Friday, June 29, 2012

It's Not For Free Press To Decide


Today's Communications Daily [subscription required] has a story concerning News Corp.'s plan to separate its publishing businesses from its entertainment assets. Not surprisingly, the story's focus is on the impact that the News Corp. decision may have on consideration of the FCC's decades-old newspaper-broadcast cross-ownership ban. 
In my opinion, in light of all new media outlets and diversity of information sources that characterize today's media marketplace, the newspaper-broadcast cross-ownership ban is one of the most obsolete regulations (and there are many) that the agency just can't seem to get off its rule books. 
But do not fear. I am not going to recite the tortured history of efforts to relax or eliminate the FCC's media ownership rules on a hot summer Friday afternoon. I am not even going to explain, as I have done many times before, why the rules should be relaxed or eliminated.
What I want to do is pretty simple. And that is to show how the mindset of the self-denominated public interest groups that oppose all efforts to relax existing media ownership restrictions is so fundamentally at odds with sound principles. 
According to Communications Daily, while acknowledging that media companies are increasingly separating their assets, here is what Free Press Senior Policy Counsel Corey Wright had to say: 
“Media companies are recognizing in fact that cross-ownership of TV stations and newspapers is not necessarily the best for their bottom line. Why should we bother to allow increased cross-ownership when it is not really good for anyone?” 
Please let this sink in: What Ms. Wright is saying, in no uncertain terms, is that Free Press knows that cross-ownership is not really good for the firms that would prefer to adopt (perhaps to their subsequent regret) that business model. And that it is Free Press's prerogative, with the FCC's help, to save these firms from themselves by not allowing increased cross-ownership. 
This is not the way our American free enterprise system is supposed to work, of course. In competitive markets – and this now includes the markets in which the newspaper-broadcast cross-ownership ban operates – firms should be allowed to organize themselves in the manner that they discern will be most efficient, economical, and productive. This marketplace freedom ultimately enhances consumer welfare – and by this I mean to include consumers who are readers, viewers, and listeners as well. 
Some firms will decide, as News Corp. apparently has decided, to separate assets and de-consolidate. Others will decide to integrate assets and consolidate. Some will succeed in their strategies, and others will fail. Remember AOL-Time Warner merger that caused the public interest advocates to go apocalyptic with their doomsday scenarios? 
Well, it's never doomsday for me on a Friday afternoon. But I don't want to head into the weekend with you thinking, along with Ms. Wright, that a proper reason for the FCC to retain the media ownership restrictions is to protect media companies from themselves.
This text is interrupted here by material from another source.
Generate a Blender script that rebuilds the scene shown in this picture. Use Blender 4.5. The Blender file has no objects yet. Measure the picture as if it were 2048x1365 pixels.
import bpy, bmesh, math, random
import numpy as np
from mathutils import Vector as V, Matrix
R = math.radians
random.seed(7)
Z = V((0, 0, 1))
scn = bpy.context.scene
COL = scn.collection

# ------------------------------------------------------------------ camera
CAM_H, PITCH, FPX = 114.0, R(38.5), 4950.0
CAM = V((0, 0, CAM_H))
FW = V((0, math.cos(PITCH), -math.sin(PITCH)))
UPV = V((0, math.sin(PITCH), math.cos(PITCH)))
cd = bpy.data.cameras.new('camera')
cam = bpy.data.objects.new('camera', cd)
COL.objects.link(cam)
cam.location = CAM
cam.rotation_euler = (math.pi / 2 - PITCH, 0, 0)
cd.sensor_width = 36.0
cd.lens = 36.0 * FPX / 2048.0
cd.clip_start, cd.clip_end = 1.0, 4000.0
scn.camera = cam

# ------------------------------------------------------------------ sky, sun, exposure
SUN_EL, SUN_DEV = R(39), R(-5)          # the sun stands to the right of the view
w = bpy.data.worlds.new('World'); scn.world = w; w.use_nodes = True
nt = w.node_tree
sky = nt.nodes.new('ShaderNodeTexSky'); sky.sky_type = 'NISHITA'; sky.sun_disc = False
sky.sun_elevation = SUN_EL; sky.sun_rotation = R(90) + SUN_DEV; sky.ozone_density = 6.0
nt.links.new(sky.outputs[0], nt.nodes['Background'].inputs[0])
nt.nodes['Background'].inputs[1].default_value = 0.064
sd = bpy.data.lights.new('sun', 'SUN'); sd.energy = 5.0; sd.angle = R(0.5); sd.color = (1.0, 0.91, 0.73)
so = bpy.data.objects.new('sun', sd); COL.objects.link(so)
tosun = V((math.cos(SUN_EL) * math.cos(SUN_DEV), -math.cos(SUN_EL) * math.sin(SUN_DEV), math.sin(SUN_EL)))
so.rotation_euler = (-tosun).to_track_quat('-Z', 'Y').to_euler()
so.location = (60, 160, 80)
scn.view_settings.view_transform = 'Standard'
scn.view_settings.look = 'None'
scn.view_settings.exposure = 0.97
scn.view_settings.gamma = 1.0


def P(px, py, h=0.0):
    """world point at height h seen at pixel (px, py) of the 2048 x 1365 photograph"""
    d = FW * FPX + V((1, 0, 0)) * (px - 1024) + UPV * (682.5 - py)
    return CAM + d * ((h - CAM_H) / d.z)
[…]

It is not. 
News Corp.'s apparent deconsolidation decision ought to cause the FCC to think hard about the rationale for retaining outdated media ownership rules on its books. 
And, as importantly, the rationale offered for such retention by one of the most vocal advocates for status quo regulation should cause the FCC to ponder hard whether its own mindset has been unduly, and wrongly, affected such misguided thinking.